At Monday, 27 March, 2006, Anonymous Anonymous said...

Our chickens (on my mother's farm) would often produce double yolks - I thought it might be the free range diet.

It was only about 10 percent of the time, however.

 
At Saturday, 03 June, 2006, Blogger j'tan said...

Chinese mooncakes sometimes used salted double-yolk eggs. I assume the mass manufacturers now just cheat and use the yolks of two single-yolk eggs.

Kudos on your site, btw. I stumbled across it and love reading about your adventures! :)

 
At Friday, 12 January, 2007, Anonymous Anonymous said...

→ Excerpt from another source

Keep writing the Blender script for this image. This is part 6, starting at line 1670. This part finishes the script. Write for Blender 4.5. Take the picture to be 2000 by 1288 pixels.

This is how Wikipedia.com explains double-yolkers:

"Some hens will lay double-yolked eggs as the result of unsynchronized production cycles. Although heredity causes some hens to have a higher propensity to lay double-yolked eggs, these occur more frequently as occasional abnormalities in young hens beginning to lay.[citation needed] Usually a double-yolked egg will be longer and thinner than an ordinary single-yolk egg. Double-yolked eggs only rarely, and even then only with human intervention, lead to the successful development of two embryos."

 
At Thursday, 26 February, 2009, Anonymous goober said...

An egg seller in Southern Sweden used to sell double yolked chicken eggs and I loved them but a bit impractical sometimes when you need just one yolk for certain recipes. Then you'll have to store the other yolk somewhere or waste it. As for duck egss, I love those salted in charcoal paste as is done by the Chinese.